◆ Work required ◆
Every line from the one containing "ZT = 75.0 * K_MAX" through the end of the listing below must be given again exactly, and nothing else; exclude pictures.

◆ Dataset extract ◆
"""
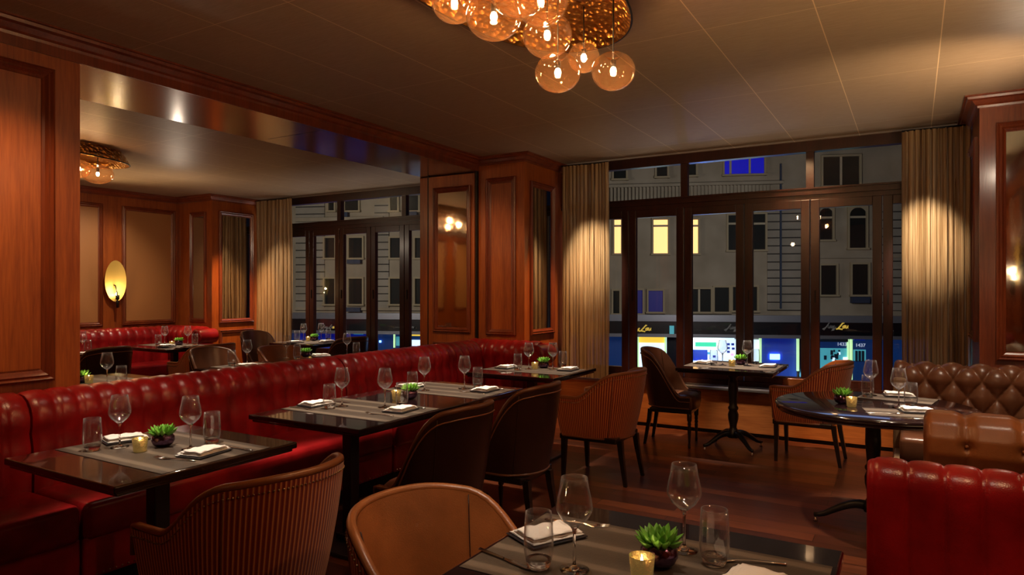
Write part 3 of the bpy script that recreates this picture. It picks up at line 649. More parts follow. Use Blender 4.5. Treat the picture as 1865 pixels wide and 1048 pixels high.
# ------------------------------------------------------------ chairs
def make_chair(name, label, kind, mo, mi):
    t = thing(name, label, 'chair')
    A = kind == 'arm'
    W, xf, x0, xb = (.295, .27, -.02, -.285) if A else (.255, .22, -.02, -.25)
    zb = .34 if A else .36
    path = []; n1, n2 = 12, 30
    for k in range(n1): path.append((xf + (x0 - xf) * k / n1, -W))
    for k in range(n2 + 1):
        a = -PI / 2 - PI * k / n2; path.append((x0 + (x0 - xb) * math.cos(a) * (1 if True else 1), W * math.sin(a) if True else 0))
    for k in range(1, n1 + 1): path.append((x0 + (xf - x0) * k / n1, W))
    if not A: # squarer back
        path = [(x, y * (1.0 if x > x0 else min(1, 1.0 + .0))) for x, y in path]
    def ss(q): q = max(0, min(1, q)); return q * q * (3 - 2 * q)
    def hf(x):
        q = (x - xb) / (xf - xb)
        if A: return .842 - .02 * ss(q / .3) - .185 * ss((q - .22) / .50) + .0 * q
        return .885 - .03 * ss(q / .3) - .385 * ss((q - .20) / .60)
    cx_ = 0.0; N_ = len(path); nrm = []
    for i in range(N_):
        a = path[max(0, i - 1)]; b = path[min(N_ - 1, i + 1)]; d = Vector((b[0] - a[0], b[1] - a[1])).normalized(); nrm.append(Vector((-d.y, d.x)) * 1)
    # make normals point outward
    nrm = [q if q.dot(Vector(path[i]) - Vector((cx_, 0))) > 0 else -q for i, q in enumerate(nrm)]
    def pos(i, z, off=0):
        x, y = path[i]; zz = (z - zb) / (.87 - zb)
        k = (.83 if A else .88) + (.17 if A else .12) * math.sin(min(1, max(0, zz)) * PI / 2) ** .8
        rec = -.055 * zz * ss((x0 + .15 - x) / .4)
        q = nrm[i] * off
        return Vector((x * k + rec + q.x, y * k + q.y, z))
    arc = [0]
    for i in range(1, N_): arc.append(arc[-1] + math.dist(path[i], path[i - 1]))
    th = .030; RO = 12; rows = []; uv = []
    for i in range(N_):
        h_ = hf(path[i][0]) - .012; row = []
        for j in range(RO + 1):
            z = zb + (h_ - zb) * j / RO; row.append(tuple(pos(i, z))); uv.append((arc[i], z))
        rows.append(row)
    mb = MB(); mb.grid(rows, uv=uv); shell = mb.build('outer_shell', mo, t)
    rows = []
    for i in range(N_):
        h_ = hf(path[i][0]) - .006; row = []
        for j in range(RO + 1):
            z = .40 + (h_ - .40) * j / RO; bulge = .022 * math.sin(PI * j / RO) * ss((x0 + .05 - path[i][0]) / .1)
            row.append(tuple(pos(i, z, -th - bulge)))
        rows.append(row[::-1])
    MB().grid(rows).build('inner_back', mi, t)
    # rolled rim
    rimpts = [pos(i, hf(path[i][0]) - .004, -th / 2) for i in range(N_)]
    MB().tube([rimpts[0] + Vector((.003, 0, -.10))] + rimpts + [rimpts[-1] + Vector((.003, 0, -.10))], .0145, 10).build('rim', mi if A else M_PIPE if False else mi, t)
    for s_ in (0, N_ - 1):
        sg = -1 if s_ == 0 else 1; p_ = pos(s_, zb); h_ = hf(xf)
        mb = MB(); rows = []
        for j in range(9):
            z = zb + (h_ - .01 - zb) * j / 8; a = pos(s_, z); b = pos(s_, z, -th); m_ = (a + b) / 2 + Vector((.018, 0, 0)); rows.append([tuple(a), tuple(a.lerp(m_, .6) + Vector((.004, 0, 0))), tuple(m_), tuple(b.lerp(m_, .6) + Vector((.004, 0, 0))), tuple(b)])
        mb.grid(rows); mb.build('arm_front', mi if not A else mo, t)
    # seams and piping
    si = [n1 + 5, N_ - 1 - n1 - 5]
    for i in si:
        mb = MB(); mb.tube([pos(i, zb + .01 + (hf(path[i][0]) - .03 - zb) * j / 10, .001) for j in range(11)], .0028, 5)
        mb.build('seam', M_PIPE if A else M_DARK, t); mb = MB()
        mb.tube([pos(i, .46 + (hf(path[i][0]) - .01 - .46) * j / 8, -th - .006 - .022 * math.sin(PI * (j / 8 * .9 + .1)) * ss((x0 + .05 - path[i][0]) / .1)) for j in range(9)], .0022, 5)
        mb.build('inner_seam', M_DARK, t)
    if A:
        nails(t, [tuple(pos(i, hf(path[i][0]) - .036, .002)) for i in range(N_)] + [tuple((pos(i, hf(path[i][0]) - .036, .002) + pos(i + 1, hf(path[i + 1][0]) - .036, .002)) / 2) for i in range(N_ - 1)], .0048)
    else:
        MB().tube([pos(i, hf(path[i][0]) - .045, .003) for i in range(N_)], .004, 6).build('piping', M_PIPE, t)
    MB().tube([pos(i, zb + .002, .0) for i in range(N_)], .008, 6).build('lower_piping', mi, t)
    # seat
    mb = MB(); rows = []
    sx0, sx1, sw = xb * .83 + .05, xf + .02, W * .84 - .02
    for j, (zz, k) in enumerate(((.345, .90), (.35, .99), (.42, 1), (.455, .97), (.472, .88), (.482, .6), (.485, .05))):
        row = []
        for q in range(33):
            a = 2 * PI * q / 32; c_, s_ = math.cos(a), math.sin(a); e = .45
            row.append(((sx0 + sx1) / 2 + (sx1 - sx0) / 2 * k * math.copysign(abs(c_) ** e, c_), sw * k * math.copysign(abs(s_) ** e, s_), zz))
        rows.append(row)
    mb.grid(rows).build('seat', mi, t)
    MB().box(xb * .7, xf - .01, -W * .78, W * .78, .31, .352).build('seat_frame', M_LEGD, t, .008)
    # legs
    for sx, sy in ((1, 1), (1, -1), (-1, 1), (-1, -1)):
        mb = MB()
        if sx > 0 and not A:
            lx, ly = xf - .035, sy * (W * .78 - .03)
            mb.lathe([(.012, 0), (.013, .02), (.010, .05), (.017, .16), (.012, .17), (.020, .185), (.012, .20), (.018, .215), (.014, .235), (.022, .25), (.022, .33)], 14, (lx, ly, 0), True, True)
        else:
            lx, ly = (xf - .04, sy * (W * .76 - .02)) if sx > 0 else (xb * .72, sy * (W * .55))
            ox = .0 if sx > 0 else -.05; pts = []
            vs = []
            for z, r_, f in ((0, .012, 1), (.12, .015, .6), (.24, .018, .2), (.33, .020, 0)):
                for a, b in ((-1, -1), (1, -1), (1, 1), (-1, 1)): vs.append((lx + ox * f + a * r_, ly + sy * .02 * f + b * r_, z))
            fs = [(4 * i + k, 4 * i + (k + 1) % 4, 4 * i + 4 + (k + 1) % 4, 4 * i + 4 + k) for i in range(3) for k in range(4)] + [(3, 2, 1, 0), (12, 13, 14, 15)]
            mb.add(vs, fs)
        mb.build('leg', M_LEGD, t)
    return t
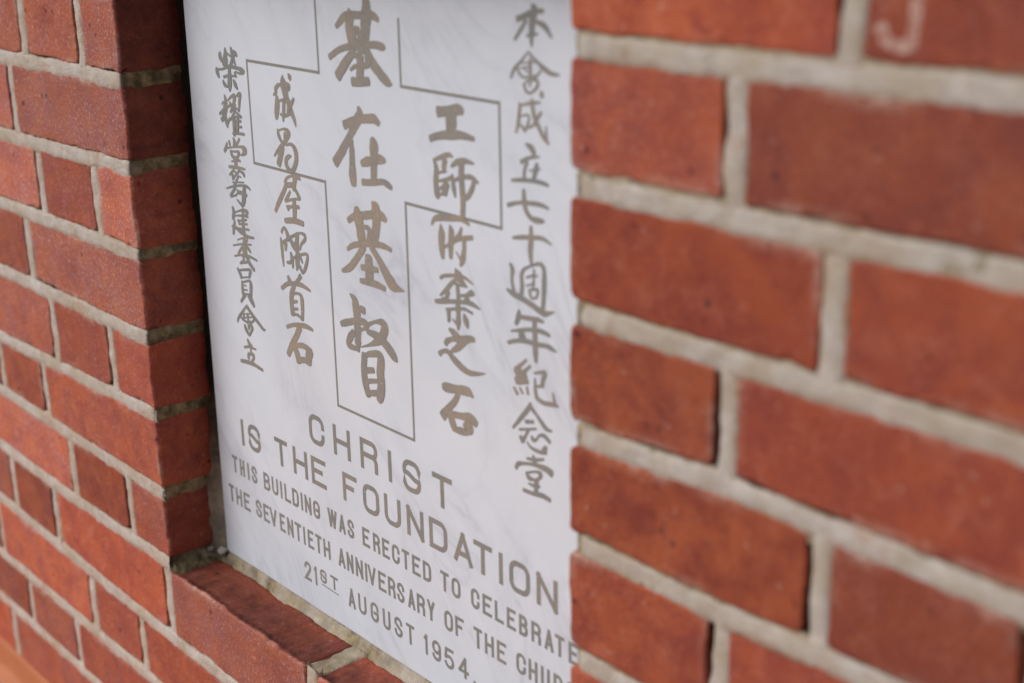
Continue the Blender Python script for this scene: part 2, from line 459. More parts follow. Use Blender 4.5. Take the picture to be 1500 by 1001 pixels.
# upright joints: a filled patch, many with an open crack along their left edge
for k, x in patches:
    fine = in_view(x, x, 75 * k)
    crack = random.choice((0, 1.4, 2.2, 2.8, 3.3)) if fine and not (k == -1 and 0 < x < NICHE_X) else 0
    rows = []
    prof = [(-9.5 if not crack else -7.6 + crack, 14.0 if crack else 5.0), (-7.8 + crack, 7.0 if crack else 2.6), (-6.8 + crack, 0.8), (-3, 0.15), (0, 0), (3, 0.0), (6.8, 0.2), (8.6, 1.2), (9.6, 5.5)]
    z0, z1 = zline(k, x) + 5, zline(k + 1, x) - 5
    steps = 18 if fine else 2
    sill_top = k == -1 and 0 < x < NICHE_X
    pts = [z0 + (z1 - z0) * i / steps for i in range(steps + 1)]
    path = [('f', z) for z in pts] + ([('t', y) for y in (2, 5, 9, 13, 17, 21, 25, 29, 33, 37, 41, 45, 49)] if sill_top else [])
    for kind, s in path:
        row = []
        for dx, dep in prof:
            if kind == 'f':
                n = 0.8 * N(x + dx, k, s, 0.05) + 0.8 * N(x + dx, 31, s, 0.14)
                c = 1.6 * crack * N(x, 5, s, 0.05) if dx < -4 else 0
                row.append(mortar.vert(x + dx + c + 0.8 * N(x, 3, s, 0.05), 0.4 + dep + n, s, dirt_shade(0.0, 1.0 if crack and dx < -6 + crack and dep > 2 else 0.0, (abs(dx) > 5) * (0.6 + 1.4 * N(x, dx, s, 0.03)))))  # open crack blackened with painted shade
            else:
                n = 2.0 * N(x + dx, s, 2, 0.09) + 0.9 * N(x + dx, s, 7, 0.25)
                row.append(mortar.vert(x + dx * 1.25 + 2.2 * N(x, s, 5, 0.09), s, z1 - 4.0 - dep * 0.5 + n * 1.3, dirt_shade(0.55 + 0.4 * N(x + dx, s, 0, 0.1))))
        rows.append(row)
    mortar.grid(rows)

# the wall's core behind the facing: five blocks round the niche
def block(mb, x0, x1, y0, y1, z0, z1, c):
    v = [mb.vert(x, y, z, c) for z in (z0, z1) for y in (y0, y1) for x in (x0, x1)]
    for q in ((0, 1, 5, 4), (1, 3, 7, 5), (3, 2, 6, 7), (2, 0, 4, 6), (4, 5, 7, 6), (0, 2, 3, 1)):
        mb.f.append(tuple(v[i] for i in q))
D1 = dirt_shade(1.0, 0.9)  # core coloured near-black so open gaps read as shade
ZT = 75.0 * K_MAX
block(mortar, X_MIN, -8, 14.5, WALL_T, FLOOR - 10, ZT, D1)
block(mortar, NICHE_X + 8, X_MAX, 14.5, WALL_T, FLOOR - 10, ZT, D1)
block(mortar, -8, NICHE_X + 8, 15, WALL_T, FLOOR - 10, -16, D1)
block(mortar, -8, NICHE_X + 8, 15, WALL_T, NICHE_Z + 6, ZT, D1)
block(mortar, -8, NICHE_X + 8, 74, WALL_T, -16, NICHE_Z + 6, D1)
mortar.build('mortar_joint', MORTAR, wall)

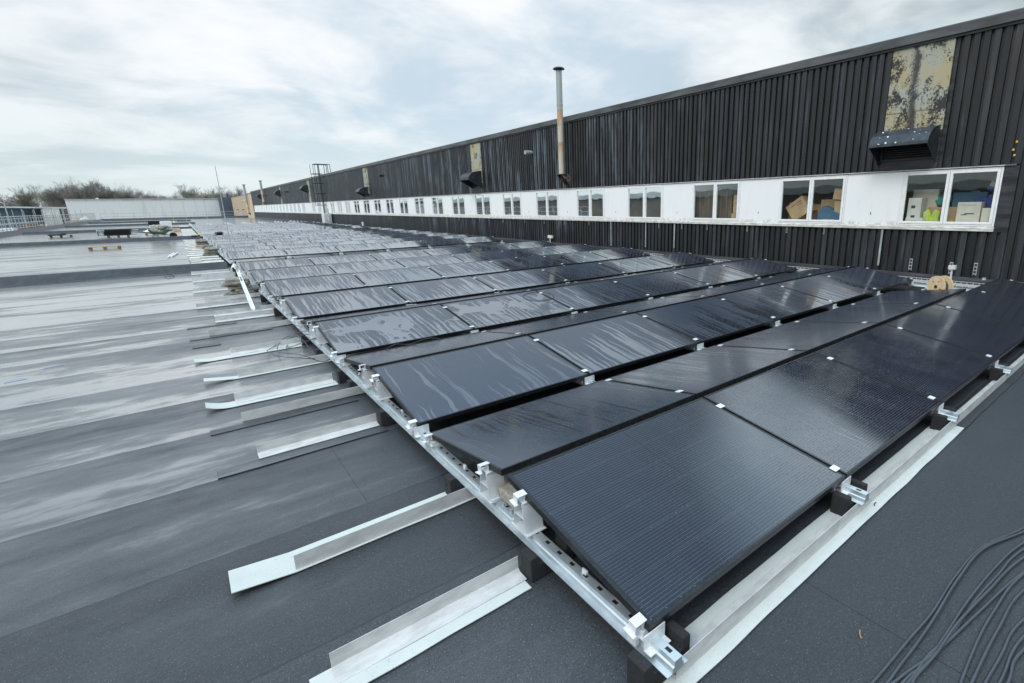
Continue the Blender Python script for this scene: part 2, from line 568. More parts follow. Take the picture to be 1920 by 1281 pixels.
"""
◆ Finished task ◆
ZT = 75.0 * K_MAX
block(mortar, X_MIN, -8, 14.5, WALL_T, FLOOR - 10, ZT, D1)
block(mortar, NICHE_X + 8, X_MAX, 14.5, WALL_T, FLOOR - 10, ZT, D1)
block(mortar, -8, NICHE_X + 8, 15, WALL_T, FLOOR - 10, -16, D1)
block(mortar, -8, NICHE_X + 8, 15, WALL_T, NICHE_Z + 6, ZT, D1)
block(mortar, -8, NICHE_X + 8, 74, WALL_T, -16, NICHE_Z + 6, D1)
mortar.build('mortar_joint', MORTAR, wall)

Continue the Blender Python script for this scene: part 2, from line 568. More parts follow. Take the picture to be 1920 by 1281 pixels.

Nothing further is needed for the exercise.